2. The heat exchanger according to claim 1, wherein the entire offset surfaces are offset from the land surface of the air guide fin in the same direction.

3. The heat exchanger according to claim 1, wherein the first and fourth rows of offset surfaces each consist of two spaced unit offset surfaces, and the second and third rows of offset surfaces each consist of a single unit offset surface.

4. The heat exchanger according to claim 1, wherein opposite ends of each of said four rows of offset surfaces are inclined to be close to a transverse center-line of the offset surfaces in a direction toward a longitudinal center-line of the offset surfaces.

5. The heat exchanger according to claim 1, wherein said four rows of offset surfaces are symmetrically arranged on the basis of a longitudinal center-line thereof.

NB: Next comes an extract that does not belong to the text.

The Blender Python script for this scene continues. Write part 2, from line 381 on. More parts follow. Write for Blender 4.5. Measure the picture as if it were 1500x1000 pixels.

6. The heat exchanger according to claim 1, wherein the ends of the offset surfaces around each of said refrigerant tubes form a trace circle concentric with the refrigerant tube.

7. The heat exchanger according to claim 6, wherein said trace circle has a diameter of not larger than two times said outer diameter of each of said refrigerant tubes.

8. The heat exchanger according to claim 1, wherein each of said offset surfaces comprises two rising parts at opposite ends thereof, and a horizontal part extending between said two rising parts, each of said two rising parts being inclined at a predetermined angle of inclination relative to said land surface of the air guide fin.

9. The heat exchanger according to claim 1, wherein the fourth row of offset surfaces positioned around an outside edge of the air guide fin is spaced apart from said outside edge by a gap of 0.5 mm or more.